What KPIs Should You Use to Measure Supplier Risk?

With supplier bankruptcies a daily occurrence, to say that the topic of supplier risk has become hot is an understatement. The challenge is what to do about it.  Someone recently asked me whether there are any KPIs you can use to measure supplier risk. There are, but developing those KPIs is a business process that goes beyond just thinking them up and slapping them onto a scorecard. Because of high concerns about supplier risk, some have begun to use the term KRIs (key risk indicators) instead of KPIs (key performance indicators).

The first thing you need to do is to define what supplier risk means to you and your company. What risks are you concerned about? Which categories of your suppliers have the potential to create risk? An article in Supply Management, “Beyond Low Prices,” advises doing some thinking around what some of your key supply risks are and get risk management plans and contingency plans in place. This can be as simple as brainstorming the likely risks with others in your firm (including those outside of procurement or finance), the probability of the risks occurring and then focusing on those that you have identified as having a higher probability of occurrence.
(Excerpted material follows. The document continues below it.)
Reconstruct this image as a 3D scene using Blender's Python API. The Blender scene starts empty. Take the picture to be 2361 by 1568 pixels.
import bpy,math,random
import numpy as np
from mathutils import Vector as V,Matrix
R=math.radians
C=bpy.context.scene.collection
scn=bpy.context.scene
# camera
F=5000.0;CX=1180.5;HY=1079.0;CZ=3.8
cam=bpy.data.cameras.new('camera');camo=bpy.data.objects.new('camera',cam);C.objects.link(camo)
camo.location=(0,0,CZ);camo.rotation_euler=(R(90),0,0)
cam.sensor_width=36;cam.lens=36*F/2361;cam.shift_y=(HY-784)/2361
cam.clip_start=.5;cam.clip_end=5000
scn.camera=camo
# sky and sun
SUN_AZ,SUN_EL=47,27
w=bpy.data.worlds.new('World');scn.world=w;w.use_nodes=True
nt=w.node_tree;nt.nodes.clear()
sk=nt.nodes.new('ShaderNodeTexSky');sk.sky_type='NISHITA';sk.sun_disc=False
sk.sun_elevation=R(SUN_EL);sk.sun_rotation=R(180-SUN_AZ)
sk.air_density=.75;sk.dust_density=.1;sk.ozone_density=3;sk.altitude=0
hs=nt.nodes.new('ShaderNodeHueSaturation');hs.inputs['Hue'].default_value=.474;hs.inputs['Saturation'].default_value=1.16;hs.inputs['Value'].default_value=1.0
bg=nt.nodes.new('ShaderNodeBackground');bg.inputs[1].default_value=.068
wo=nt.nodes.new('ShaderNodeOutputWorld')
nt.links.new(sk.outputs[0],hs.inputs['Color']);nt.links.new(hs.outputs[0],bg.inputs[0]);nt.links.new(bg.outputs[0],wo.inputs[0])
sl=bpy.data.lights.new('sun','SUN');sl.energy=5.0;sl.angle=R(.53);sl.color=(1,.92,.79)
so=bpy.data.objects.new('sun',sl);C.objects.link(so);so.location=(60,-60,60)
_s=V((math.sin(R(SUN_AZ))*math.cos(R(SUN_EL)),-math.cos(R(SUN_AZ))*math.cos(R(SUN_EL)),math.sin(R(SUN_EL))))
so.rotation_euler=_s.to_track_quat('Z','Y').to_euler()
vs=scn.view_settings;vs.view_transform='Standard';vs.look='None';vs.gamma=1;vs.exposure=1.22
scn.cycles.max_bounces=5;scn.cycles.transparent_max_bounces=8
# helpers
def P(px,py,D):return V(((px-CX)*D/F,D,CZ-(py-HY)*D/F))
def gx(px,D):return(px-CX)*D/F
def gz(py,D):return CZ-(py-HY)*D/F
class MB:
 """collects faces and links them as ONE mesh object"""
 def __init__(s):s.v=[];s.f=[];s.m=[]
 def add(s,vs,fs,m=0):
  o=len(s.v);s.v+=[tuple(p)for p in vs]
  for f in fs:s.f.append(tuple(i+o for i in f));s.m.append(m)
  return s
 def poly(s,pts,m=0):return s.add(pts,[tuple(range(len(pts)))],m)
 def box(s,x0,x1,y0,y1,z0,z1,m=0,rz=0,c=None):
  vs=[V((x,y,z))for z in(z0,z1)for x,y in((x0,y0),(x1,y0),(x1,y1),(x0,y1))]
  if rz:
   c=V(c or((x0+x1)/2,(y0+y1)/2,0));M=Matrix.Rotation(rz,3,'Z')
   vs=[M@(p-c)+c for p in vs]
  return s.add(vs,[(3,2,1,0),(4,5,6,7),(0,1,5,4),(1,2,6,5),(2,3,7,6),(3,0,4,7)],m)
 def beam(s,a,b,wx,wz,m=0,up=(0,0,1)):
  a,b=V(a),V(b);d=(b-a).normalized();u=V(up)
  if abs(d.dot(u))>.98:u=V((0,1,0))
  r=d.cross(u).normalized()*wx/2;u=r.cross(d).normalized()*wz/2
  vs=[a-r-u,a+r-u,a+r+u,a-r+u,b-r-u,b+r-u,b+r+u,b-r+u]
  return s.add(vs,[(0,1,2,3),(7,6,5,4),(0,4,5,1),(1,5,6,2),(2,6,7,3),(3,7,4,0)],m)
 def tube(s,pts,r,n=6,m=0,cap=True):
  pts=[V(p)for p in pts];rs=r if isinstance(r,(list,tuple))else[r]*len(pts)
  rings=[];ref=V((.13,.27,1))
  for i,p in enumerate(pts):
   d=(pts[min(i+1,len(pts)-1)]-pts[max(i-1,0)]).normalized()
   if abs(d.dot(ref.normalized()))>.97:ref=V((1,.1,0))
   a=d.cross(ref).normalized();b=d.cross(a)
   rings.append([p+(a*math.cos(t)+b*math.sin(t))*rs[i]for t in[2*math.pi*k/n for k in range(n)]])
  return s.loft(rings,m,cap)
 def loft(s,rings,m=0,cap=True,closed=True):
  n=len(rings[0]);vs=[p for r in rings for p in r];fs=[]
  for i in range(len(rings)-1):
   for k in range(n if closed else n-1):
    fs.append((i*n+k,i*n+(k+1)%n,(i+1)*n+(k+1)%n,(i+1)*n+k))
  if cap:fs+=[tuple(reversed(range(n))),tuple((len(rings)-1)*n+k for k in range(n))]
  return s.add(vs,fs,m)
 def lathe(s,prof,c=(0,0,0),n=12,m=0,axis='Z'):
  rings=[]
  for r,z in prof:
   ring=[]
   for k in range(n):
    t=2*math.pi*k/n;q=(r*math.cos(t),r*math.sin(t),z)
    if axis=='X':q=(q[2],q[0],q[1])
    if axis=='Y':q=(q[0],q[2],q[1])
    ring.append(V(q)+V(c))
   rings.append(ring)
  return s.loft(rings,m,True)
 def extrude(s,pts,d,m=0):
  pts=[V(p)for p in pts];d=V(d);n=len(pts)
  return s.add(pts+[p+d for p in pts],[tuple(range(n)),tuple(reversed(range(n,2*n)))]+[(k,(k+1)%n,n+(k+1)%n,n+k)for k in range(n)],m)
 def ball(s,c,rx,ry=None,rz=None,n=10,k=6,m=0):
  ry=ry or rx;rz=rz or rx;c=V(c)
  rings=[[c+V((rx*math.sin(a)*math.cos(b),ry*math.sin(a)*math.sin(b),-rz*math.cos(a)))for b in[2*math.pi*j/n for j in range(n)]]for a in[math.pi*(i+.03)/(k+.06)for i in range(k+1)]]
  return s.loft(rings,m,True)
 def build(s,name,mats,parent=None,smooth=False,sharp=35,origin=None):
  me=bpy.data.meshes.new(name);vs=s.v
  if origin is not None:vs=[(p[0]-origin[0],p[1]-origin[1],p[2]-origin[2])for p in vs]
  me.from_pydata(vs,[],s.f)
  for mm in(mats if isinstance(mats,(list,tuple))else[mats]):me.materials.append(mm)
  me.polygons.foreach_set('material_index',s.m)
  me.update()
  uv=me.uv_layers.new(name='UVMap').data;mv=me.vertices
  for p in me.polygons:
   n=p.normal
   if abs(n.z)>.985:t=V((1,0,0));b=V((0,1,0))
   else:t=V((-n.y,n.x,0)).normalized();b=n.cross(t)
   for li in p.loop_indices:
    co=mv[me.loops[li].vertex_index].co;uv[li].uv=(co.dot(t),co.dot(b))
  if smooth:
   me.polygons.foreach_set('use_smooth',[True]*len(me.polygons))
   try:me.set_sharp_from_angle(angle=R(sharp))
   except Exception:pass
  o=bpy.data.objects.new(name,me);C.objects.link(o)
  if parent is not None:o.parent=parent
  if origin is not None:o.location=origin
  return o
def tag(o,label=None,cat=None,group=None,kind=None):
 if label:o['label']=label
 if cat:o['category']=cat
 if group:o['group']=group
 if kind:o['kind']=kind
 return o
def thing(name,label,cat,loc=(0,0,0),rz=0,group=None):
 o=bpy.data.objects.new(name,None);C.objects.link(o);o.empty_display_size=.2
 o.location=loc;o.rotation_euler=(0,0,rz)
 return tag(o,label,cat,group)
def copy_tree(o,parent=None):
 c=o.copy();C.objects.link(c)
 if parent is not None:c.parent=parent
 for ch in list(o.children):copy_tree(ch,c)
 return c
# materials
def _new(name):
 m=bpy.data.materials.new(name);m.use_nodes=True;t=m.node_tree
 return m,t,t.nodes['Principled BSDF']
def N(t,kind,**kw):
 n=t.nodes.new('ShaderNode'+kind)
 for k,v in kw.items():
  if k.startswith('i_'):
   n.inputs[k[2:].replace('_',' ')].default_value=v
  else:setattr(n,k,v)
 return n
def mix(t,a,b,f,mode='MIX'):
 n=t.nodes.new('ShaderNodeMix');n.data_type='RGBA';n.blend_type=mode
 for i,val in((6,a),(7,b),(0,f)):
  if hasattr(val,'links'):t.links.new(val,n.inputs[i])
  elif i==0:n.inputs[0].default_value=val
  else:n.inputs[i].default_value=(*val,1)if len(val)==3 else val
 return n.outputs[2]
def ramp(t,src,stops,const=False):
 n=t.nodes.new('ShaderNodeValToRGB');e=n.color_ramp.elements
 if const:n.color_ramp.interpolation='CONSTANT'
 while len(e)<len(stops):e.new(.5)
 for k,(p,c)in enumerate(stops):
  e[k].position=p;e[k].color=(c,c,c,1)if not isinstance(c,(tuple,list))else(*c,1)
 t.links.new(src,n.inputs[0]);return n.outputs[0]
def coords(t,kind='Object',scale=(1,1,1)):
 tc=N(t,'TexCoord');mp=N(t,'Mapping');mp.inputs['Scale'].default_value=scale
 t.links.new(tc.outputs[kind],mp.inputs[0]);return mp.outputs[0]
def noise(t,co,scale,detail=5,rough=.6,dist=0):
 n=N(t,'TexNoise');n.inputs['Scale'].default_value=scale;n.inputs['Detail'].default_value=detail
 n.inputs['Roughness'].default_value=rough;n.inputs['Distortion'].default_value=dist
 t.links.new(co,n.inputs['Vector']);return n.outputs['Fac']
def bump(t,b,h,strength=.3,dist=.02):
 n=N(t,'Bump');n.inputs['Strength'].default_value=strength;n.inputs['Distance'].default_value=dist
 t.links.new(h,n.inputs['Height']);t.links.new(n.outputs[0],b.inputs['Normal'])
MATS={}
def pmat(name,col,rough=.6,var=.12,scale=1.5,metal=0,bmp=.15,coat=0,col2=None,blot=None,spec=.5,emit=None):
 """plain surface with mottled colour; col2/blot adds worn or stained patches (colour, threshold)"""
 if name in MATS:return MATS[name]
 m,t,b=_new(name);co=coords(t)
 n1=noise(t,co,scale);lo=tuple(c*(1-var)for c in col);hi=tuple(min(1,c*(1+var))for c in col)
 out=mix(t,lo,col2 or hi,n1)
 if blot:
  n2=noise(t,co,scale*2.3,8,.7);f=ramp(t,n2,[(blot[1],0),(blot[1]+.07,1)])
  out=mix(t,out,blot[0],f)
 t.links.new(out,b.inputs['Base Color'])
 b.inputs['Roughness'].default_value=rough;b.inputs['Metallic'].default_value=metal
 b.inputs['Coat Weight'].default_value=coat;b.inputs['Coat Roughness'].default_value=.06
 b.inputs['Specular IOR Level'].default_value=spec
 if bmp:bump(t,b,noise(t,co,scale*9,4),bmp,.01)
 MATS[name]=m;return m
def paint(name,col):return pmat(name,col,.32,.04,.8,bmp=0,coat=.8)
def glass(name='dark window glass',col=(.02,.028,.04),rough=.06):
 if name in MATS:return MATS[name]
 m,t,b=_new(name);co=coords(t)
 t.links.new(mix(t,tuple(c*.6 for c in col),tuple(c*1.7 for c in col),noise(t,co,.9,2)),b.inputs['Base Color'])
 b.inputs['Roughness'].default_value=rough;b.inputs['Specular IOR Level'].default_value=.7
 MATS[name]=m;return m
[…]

A small number of risk-related KPIs can be identified to supplement most firms’ cost-related KPIs, according to a recent report published by Oliver Wyman, Capturing the Upside of Purchasing – Related Risks.  According to the report, many companies start out with more qualitative risks and progress to more quantitative risks as the management of risk becomes more cross-functional and shared throughout the firm and identification of, collaboration and communication with key suppliers increases.

So what KPIs might a firm use to get at supplier risk? Here are a few examples: 

  • Operational risks: the percentage of single-source suppliers for whom contingency plans are in place; quality metrics to uncover the risks of poor quality; supplier cycle time and on-time delivery
  • Control effectiveness: controls that have been bypassed, such as dollars spent on non-approved suppliers or spend under/not under management.
  • Cost related – supplier and commodity price increases; cash flow at risk from supplier problems
  • IT/data risk: percent of suppliers using encrypted data transfer

As can be seen by some of these examples, these supplier risks are not under the purview of just one function in the customer firms. And at the end of the day, when all heads turn to procurement about the subject of supplier risk, procurement must work to elevate the conversation of risk to the executive level to include other functions and avoid the mission-impossible position of taking on the entire burden.